Saturday, September 17, 2005



Poems out of the ordinary
By Philip E. Burnham, Jr.
63 pages
Ibbetson Street Press

One of my mentor poets told me as a precautionary note, that writing a poem is a thankless task. He wasn’t bitter about creating beauty, just realistic about how much the world might care. In Philip Burnham's book, "Housekeeping" –"Poems of the Ordinary" we find a poet who is exquisitely thankful for the world and the poetry of it.
For an elegiac book, it is full of warmth and cheer. For a cheerful book, it is remarkably profound about loss, but never tragic. And for a book about the ordinary, Burnham exerts himself to write in extra--ordinary ways.
Thought I tend to like the jagged and surreal, I was easily taken up by the consistently elegant tone of Burnham’s poems. His rhyme schemes and imagery, if sometimes conventional, never fail to inspire. In "How Much Love is There in Laundry?" his last stanza reads:
"With affectionate, gentle knowing hands
Turning each article a careful smooth,
Arranged, drawered away in bureau stands
For naked morning to disclose as love."
There is a lovely ghost in this collection, Burnham’s lost wife, and much of his tribute to the ordinary and to the ethereal is channeled by her memory:
"But you songs for children and for love were
never recorded to be replayed when
You were out of touch, time; their echoes bear
On my hearing as ocean waves wear through
The icy gates of great December’s end
And winter’s opening, songs whisper in
My heart’s good ear where I may often spend
Time’s purse to recall you as I listen."
--Voices of the Dead
We hear inflections of Shakespeare in a poem like this and are captivated.

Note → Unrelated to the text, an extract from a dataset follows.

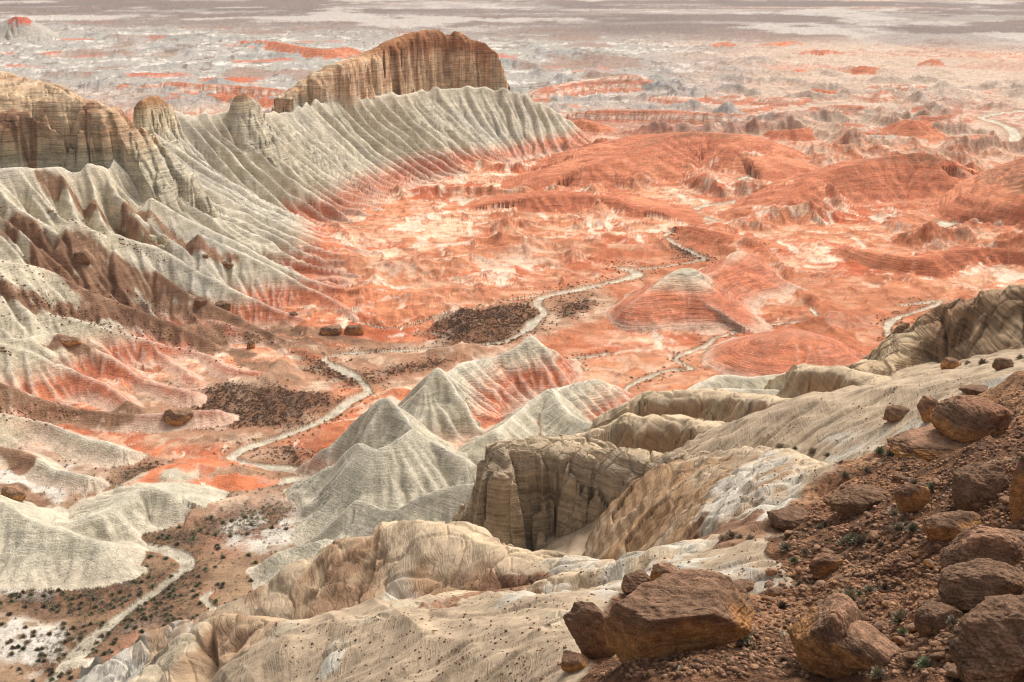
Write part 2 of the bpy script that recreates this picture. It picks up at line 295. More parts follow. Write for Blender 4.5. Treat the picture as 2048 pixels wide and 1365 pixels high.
feat('spur_low', Dp((335, 1345, .93), (380, 1285, .96), (432, 1236, .99), (520, 1232, .97), (600, 1240, .93), (690, 1236, .9), (760, 1226, .88), (812, 1212, .88), (880, 1236, .84), (960, 1240, .81), (1060, 1222, .78), (1180, 1219, .73)),
     [(0, 0), (5, 1), (20, 8), (50, 24)], [(0, 0), (4, 1.2), (10, 8), (40, 50)], 'sand', warp=(14, 1.6), flute=SF, terr=SN, endk=8, reach=55)
feat('ledge_a', Dp((1278, 832, 1.84), (1340, 828, 1.82), (1400, 840, 1.76), (1440, 852, 1.7)), [(0, 0), (3, .6), (6, 8), (9, 14), (40, 50)], [(0, 0), (6, 1), (20, 10), (40, 50)], 'sand', warp=(10, 2), terr=(2.4, .65, 20, 130), flute=[(9, 2, .1, 1)], endk=8, reach=50)
feat('ledge_b', Dp((1335, 785, 2.0), (1400, 780, 1.98), (1460, 784, 1.92), (1540, 790, 1.8), (1590, 800, 1.7)), [(0, 0), (3, .6), (6, 7), (9, 12), (40, 50)], [(0, 0), (6, 1), (20, 10), (40, 50)], 'sand', warp=(10, 2), terr=(2.4, .65, 20, 130), flute=[(9, 2, .1, 1)], endk=8, reach=50)
feat('ledge_c', Dp((1618, 730, 2.0), (1680, 735, 1.92), (1730, 745, 1.84), (1800, 765, 1.72)), [(0, 0), (3, .6), (5, 6), (8, 10), (40, 50)], [(0, 0), (6, 1), (20, 10), (40, 50)], 'sand', warp=(10, 2), terr=(2.4, .65, 20, 130), flute=[(9, 2, .1, 1)], endk=8, reach=50)
feat('right_cliff', Dp((1715, 735, 2.02), (1790, 700, 2.1), (1845, 648, 2.16), (1890, 612, 2.2), (1940, 600, 2.16), (1985, 580, 2.14), (2048, 566, 2.1), (2200, 540, 2.0), (2350, 520, 1.9)),
     [(0, 0), (4, 1), (10, 8), (16, 12), (24, 24), (34, 30), (70, 50)], [(0, 0), (6, 3), (16, 16), (60, 90)], 'cliff', warp=(16, 4), flute=[(22, 5, .2, .9), (7, 1.2, .2, 1)], terr=(3.4, .75, 20, 130), endk=8, reach=80)

# ---- red mesas and striped scarps beyond
RF = [(16, 3, .1, .9), (5, .8, .1, .9)]
def far_r(name, pts, h, kind='red', fl=(16, 2.5), w=None, back=None, wp=5):
    w = w or h * 2.2; back = back or h * 2.4
    feat(name, pts, [(0, 0), (w * .15, h * .12), (w * .55, h * .65), (w, h), (w * 1.5, h * 1.3)], [(0, 0), (back * .5, h * .3), (back, h), (back * 1.6, h * 1.6)], kind, warp=(h * 2.5, wp), flute=[(fl[0], fl[1], .1, .85), (fl[0] * .35, fl[1] * .3, .1, .9)][:1 if h <= 12 else 2], terr=(max(3.5, h * .22), .85, 2, 60), endk=h, reach=max(w, back) * 1.5)
far_r('red_mesa', Zp((1180, 330, 14), (1260, 300, 19), (1330, 270, 22), (1400, 262, 22), (1448, 272, 20), (1475, 300, 14)), 21, back=90, w=60, fl=(18, 1.5), wp=9)
far_r('red_mesa', Zp((1580, 395, 12), (1650, 345, 17), (1720, 322, 20), (1800, 312, 22), (1852, 305, 24), (1880, 325, 20), (1900, 350, 12)), 21, w=52, back=60, fl=(18, 1.8), wp=9)
far_r('red_mesa', Zp((2030, 440, 6), (2044, 392, 18), (2070, 335, 28), (2130, 300, 30)), 26, w=38, back=60, fl=(18, 1.5), wp=6)
far_r('red_mesa', Zp((1690, 488, 6), (1770, 500, 8), (1850, 508, 9), (1900, 500, 9), (1980, 492, 9), (2060, 500, 9)), 10, w=18, back=22, fl=(12, 2), wp=8)
far_r('red_mesa', Zp((1390, 452, 7), (1430, 462, 8), (1480, 470, 7)), 8, w=18, back=30, fl=(9, 1.2), wp=4)
far_r('red_mesa', Zp((1050, 395, 7), (1130, 385, 9), (1210, 392, 8), (1270, 410, 6)), 8, w=20, back=50, fl=(9, 1.2), wp=7)
far_r('striped', Zp((1040, 190, 8), (1090, 180, 12), (1130, 163, 15), (1180, 155, 16), (1240, 147, 19), (1285, 150, 18), (1310, 168, 8)), 17, 'striped', w=40, back=55, fl=(26, 6))
far_r('striped', Zp((1150, 222, 10), (1230, 216, 13), (1320, 218, 13), (1400, 222, 13), (1480, 226, 12), (1545, 240, 7)), 13, 'striped', w=26, back=60, fl=(12, 3), wp=6)
far_r('striped', Zp((1130, 240, 7), (1160, 236, 11), (1195, 245, 8), (1200, 262, 3)), 11, 'red', w=20, back=30, fl=(9, 2.5))
far_r('striped', Zp((290, 170, 4), (340, 160, 12), (400, 163, 14), (460, 166, 13), (520, 170, 13), (590, 180, 11)), 15, 'striped', w=40, back=40, fl=(16, 5))
far_r('striped', Zp((330, 185, 4), (420, 186, 10), (500, 192, 8), (600, 200, 9)), 9, 'red', w=30, back=40, fl=(12, 3))
far_r('red_ridge', Zp((480, 78, 9), (540, 80, 14), (590, 90, 15), (640, 96, 16), (700, 92, 14)), 16, 'red', w=45, back=60, fl=(40, 8))
far_r('far_hill', Zp((10, 40, 10), (42, 32, 44), (70, 44, 10)), 42, 'greytop', w=90, back=90, fl=(60, 8))
rr = random.Random(5)
for (px, py, wd, h, k) in [(1560, 190, 60, 11, 'striped'), (1640, 175, 50, 10, 'red'), (1700, 205, 70, 13, 'striped'), (1760, 180, 60, 12, 'striped'), (1800, 165, 60, 10, 'striped'), (1830, 240, 45, 16, 'red'), (1700, 245, 60, 11, 'striped'), (1600, 255, 60, 10, 'red'),
                            (1870, 230, 70, 12, 'striped'), (1450, 85, 18, 9, 'red'), (1590, 138, 34, 8, 'red'), (1730, 130, 30, 12, 'red'), (1865, 115, 16, 11, 'red'), (1560, 82, 45, 9, 'red'), (1640, 100, 40, 8, 'red'), (1350, 190, 60, 9, 'striped'), (1460, 188, 50, 10, 'striped'),
                            (1900, 320, 26, 7, 'red'), (1130, 205, 30, 7, 'red'), (1500, 210, 60, 8, 'striped'), (1650, 290, 60, 7, 'striped'), (1760, 268, 60, 8, 'greytop'), (1960, 180, 60, 7, 'striped'), (1850, 205, 50, 9, 'striped'), (1930, 265, 50, 7, 'striped'), (1600, 320, 60, 6, 'striped'), (250, 165, 16, 9, 'red')]:
    a = [(px - wd, py + 4 + rr.uniform(0, 5), h * .4), (px - wd * .4, py + rr.uniform(-3, 3), h * .9), (px, py, h), (px + wd * .5, py + rr.uniform(-3, 4), h * .8), (px + wd, py + 6, h * .3)]
    far_r('hill', Zp(*a), h, k, fl=(h * 1.1, h * .3), w=h * 2.2, back=h * 2.6, wp=h * .4)

def scree_pts(): return None
def pxmap(X, Y, Z=0.0):
    """where a point of the ground plane falls in the survey photograph (used only to draw the ground's map regions)"""
    dx = X; dz = Z - H
    f = Y * CP - dz * SP; u = Y * SP + dz * CP
    return CX + F * dx / f, CY - F * u / f

# spurs of the left wall: their crests follow the scarp surface, standing a few metres proud of it
SPURS = [
    [(0, 526), (86, 541), (180, 585), (260, 615), (344, 650), (430, 690)],
    [(0, 588), (58, 620), (155, 643), (240, 668), (296, 684), (340, 728), (400, 775)], [(296, 684), (396, 708), (465, 752), (560, 772)],
    [(0, 674), (38, 694), (127, 686), (220, 725), (293, 777), (379, 800)], [(0, 705), (62, 722), (124, 746), (207, 784), (262, 822)],
    [(0, 784), (114, 822), (179, 842), (310, 846), (440, 836)], [(0, 846), (86, 867), (165, 894), (241, 915)], [(0, 912), (52, 926), (114, 958), (180, 975)],
    [(230, 470), (330, 505), (420, 560), (500, 600), (600, 640)], [(150, 440), (260, 500), (380, 590), (480, 640), (590, 690), (640, 700)], [(400, 470), (470, 500), (560, 545), (640, 590), (720, 640)],
    [(300, 400), (400, 450), (520, 510), (620, 560), (740, 600)], [(380, 655), (440, 645), (540, 690), (600, 730)]]

def base_z(X, Y):
    z = mq(CTRL, (X, Y))
    floor_like = 1 - ss(4, 14, z)
    z = np.where(z < 4, 4 - (4 - z) * 0.35 - 1.0 * (1 - ss(-8, 4, z)) , z)   # keep the floor nearly level
    far = ss(1300, 2000, Y); z = z * (1 - far)
    z = z * (1 - ss(0, 1, (-X - 60) / 40.0) * ss(700, 900, Y)) 
    return z, floor_like

def height(X, Y, detail=True):
    X = X.astype(np.float32); Y = Y.astype(np.float32)
    hb, fl = base_z(X, Y)
    hill = ss(12, 30, hb)
    q = hb / 3.2 + .6 * fbm(X / 40, Y / 40, 3, 2); q = q - np.floor(q)
    tr = np.where(q < .6, q * .3 / .6, .3 + (q - .6) * .7 / .4) - q
    hb = hb + hill * (2.2 * fbm(X / 26, Y / 26, 4, 5) + 1.5 * (ridg(X / 11 + Y / 30, Y / 16, 3, 2) - .5) + 3.0 * tr * ss(-.3, .2, fbm(X / 35, Y / 35, 2, 7)))
    bz = hb * hill                                   # level floor where the surface is low
    mx, my = pxmap(X, Y)
    rd = np.full(X.shape, 1e6, np.float32)
    for wd, P in RIVP:
        m = (X > P[:, 0].min() - 40) & (X < P[:, 0].max() + 40) & (Y > P[:, 1].min() - 40) & (Y < P[:, 1].max() + 40)
        if m.any():
            q = nearest(np.column_stack([P[:, :2], P[:, 2]]), X[m], Y[m])[0] / (wd * 0.5)
            q = q * (1 + .45 * vn(X[m] / (wd * 4), Y[m] / (wd * 4), 3)) + 0.25 * fbm(X[m] / wd, Y[m] / wd, 3, 4)
            rd[m] = np.minimum(rd[m], q)
    quiet = ss(1.2, 7, rd)
    und = ridg(X / 75, Y / 95, 5, 1, .52)
    amp = 4.5 + 7.0 * ss(430, 800, Y) * (1 - ss(1200, 2200, Y)) * (0.5 + 0.9 * ss(-60, 200, X))
    reg = (1 - 0.7 * ss(1500, 2600, Y))
    bump = (np.clip(und - 0.42, 0, 1) * 2.2 * amp * reg) * (0.15 + 0.85 * quiet) * (1 - hill)
    bump = bump + ((1.6 + 1.6 * ss(430, 560, Y)) * np.clip(ridg(X / 19, Y / 24, 4, 3) - .45, 0, 1) * 2.0) * (0.1 + .9 * quiet) * (1 - hill)
    q = bump / 2.3 + .5 * fbm(X / 50, Y / 50, 2, 1); q = q - np.floor(q)
    bump = bump + 2.3 * .8 * (np.where(q < .7, q * .2 / .7, .2 + (q - .7) * .8 / .3) - q) * ss(.4, 1.5, bump) * quiet
    bz = bz + bump - 0.8 * (1 - ss(.85, 1.25, rd)) * (1 - hill) + 1.2 * fbm(X / 30, Y / 30, 3, 2) * quiet * (1 - hill)
    # far badland mounds
    fm = ss(1050, 1300, Y) * (1 - ss(2600, 3300, Y)) 
    mound = np.clip(ridg(X / 95, Y / 150, 4, 6, .45) - .52, 0, 1) * 25 * fm * (0.35 + 0.65 * ss(-.2, .5, fbm(X / 500, Y / 600, 2, 9)))
    bz = bz + mound
    z = bz.copy(); fid = np.full(X.shape, -1, np.int16); crest = np.zeros(X.shape, np.float32); dd = np.full(X.shape, 999., np.float32)
    for f in FEATS:
        r = ev(f, X, Y)
        if r is None: continue
        m, fz, d, cr, un = r
        cur = z[m]; k = f.soft
        hh = np.clip(0.5 + 0.5 * (fz - cur) / k, 0, 1)
        nz = cur * (1 - hh) + fz * hh + k * hh * (1 - hh) * 0.5
        win = fz > cur
        z[m] = nz
        ff = fid[m]; ff[win] = f.id; fid[m] = ff
        cc = crest[m]; crest[m] = np.where(win, cr, cc)
        q = dd[m]; dd[m] = np.where(win, d, q)
    area = np.zeros(X.shape, np.float32); curv = np.zeros(X.shape, np.float32)
    for (x0, y0, dx, g, ga, gl) in ERO:
        ok, v = sample(g, x0, y0, dx, X, Y); z[ok] = z[ok] + v
        if detail: area[ok] = sample(ga, x0, y0, dx, X, Y)[1]; curv[ok] = sample(gl, x0, y0, dx, X, Y)[1]
    height.area, height.curv = area, curv
    return z, fid, crest, dd, rd, hill, bump + mound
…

Perhaps my favorite poem is called, "Birthday Greetings III" which takes its melody from a Mexican Christmas Carol, "Fire in the snow and snow in the fire."

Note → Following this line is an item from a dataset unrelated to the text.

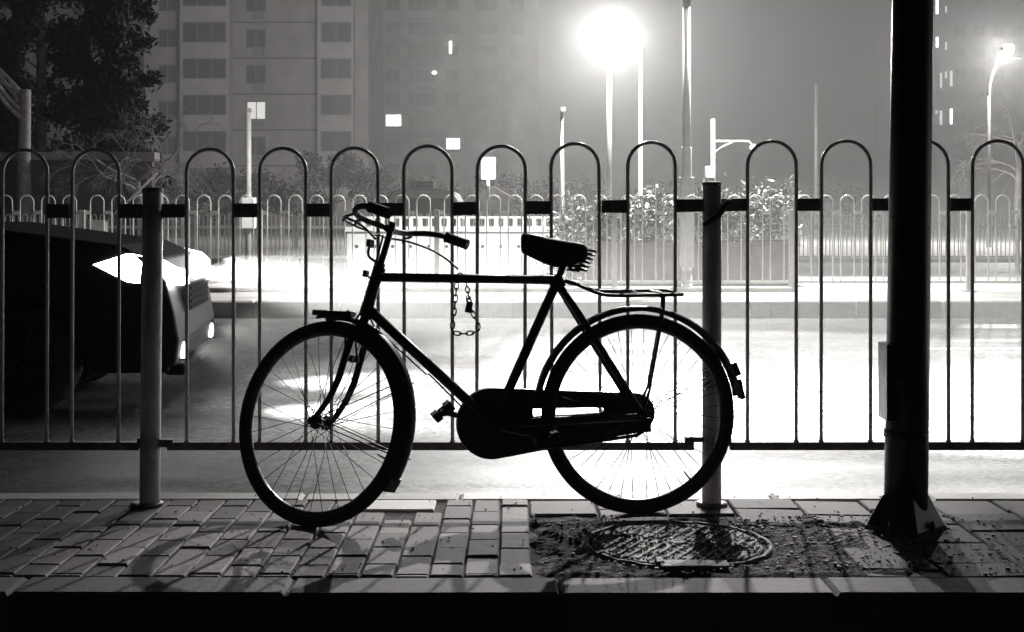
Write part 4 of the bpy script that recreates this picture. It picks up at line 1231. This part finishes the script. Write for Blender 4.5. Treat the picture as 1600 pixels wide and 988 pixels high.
def screen_tree(label, px, Y, h, wd, n, seed):  # tree mass added to hide the lit haze and keep this corner dark
    rnd = random.Random(seed); c = P(px, 335, Y)
    t = thing('tree', label, 'tree', (c.x, Y, ROADZ + .1), 0, 'added dark trees screening the haze glow behind the low wall')
    m = MB(); m.tube([(0, 0, 0), (.05, 0, h * .5), (0, .05, h * .95)], [.2, .14, .04], 8)
    cl = []
    for k in range(26):
        z = h * (.12 + .86 * k / 25); w_ = wd * (.5 * math.sin(math.pi * min(1, (1.05 - z / h) * .62 + .2)) + .06)
        for q in range(2):
            a = rnd.uniform(0, 6.28); e = Vector((math.cos(a) * w_ * rnd.uniform(.2, 1), math.sin(a) * w_ * .8, z + rnd.uniform(-.2, .2))); cl.append((e, rnd.uniform(.3, .62)))
            m.tube([(0, 0, z * .9), e], [.04, .012], 4)
    m.build('trunk', M['bark'], t)
    def shp():
        e, r_ = rnd.choice(cl); d = Vector((rnd.gauss(0, 1), rnd.gauss(0, 1), rnd.gauss(0, .6))).normalized()
        return e + d * r_ * rnd.uniform(.1, 1.1)
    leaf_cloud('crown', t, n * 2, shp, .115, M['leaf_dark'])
for k, (px, Y, h, wd, lb) in enumerate(((-30, 37.0, 9.5, 2.4, 'added dark screening tree filling the top corner, left of the limewashed trunk'), (62, 36.6, 10.5, 2.6, 'added dark screening tree directly behind the limewashed trunk'), (135, 37.6, 9.8, 2.2, 'added dark screening tree between the limewashed trunk and the drooping bare tree'), (190, 36.8, 8.6, 1.7, 'added dark screening tree beside the edge of the grey apartment block'))):
    screen_tree(lb, px, Y, h, wd, 6500, 70 + k)
k = 0
for (px, Y, h, wd, lb) in ((285, 62, 3.0, 2.6, 'low dark tree below the balconies of the grey block'), (345, 70, 3.6, 3.0, 'dark tree left of the bright white post'), (440, 66, 3.4, 3.2, 'dark tree right of the bright white post'),
                           (520, 74, 4.6, 3.0, 'taller tree at the right corner of the grey block'), (585, 70, 3.4, 2.8, 'tree between the grey block and the pale tower'), (660, 80, 3.6, 3.4, 'tree low in front of the pale tower, above the minibus'),
                           (835, 60, 2.9, 2.6, 'hazy tree left of the camera mast'), (915, 64, 2.6, 2.4, 'hazy tree right of the camera mast'), (1330, 70, 2.6, 3.0, 'hazy low tree left of the thick black pole')):
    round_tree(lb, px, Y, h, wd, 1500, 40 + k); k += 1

# ------------------------------------------------------------------ haze
hz = bpy.data.materials.new('haze'); hz.use_nodes = True
nt = hz.node_tree
for n_ in list(nt.nodes):
    if n_.type != 'OUTPUT_MATERIAL': nt.nodes.remove(n_)
pv = nt.nodes.new('ShaderNodeVolumePrincipled')
pv.inputs['Color'].default_value = (.95, .95, .94, 1); pv.inputs['Density'].default_value = HAZE; pv.inputs['Anisotropy'].default_value = -0.35
nt.links.new(pv.outputs['Volume'], nt.nodes['Material Output'].inputs['Volume'])
ho = MB().bbox((-65, -35, -1.5), (90, 195, 36)).build('haze', hz)
ho['kind'] = 'stuff'; ho['label'] = 'thin night haze lit by the lamps'; ho['category'] = 'haze'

Where I will light small celebratory fire
Candles for you, each one a measure of desire
To hold you, to have kept you still closer to me
So I might not know you within the contraries
You are, fire in the snow, snow in the fire,
You melt, you cool my heart as each season requires
My presence here before some final letting go
Of earth, snow in the fire, fire in the snow."

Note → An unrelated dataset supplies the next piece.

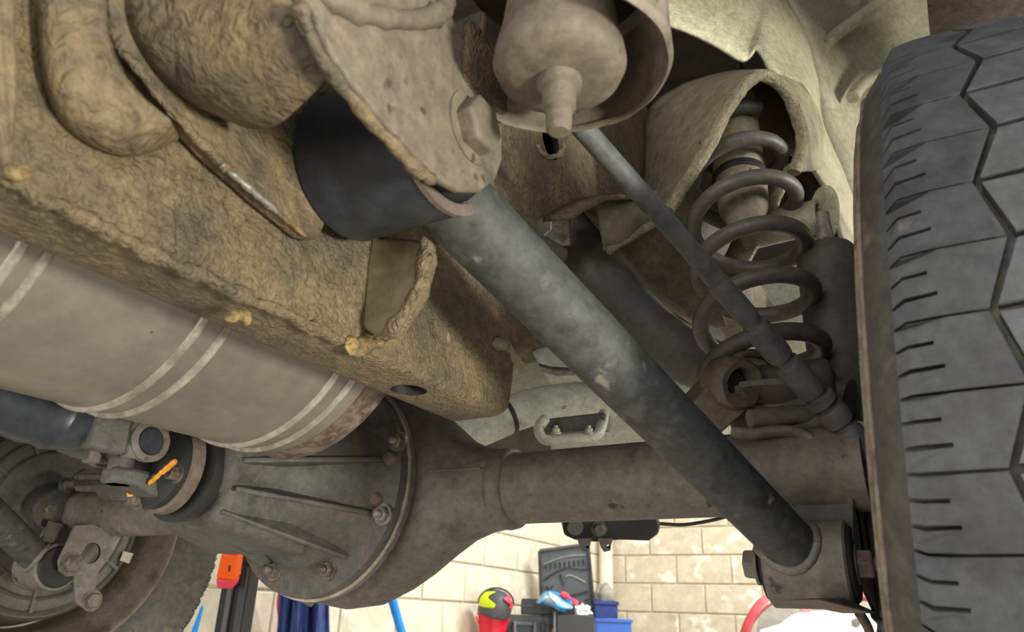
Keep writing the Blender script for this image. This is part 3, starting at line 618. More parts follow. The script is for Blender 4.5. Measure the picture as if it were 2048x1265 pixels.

In his world, there are divine powers in nature and an underlying sense of God. Being a true Boston poet, and on a less serious note, Burnham challenges himself to write about Baseball and God. It reminds me that wonderful Calvinist preacher who described how the world was made with bowling alleys and well, sundry things exalted and mundane I can’t now recall:
"And on the ninth day, God
in his infinite playfulness
Grass green grass, sky blue sky,
Separated the infield from the outfield,
Formed a skin of clay,
Assigned bases of safety
On cardinal points of the compass
Circling the mountain of deliverance,
Fashioned a wandering moon
From a horse, string and a gum tree,
Tempered weapons of ash,
Made gloves from the golden skin of sacrificial bulls,
Set stars alight in the Milky Way,
Divided the descendents of Cain and Abel into contenders,
Declared time out, time in stepped back,
And thundered over all of creation:
"Play Ball"
Yes, indeed. This is a masterful collection for which we should be very thankful.

Lo Galluccio Lo Galluccio is the poetry editor of the Cambridge Alewife. Her work has appeared in Ibbetson
Street, Lungfull, The Somerville News and many others.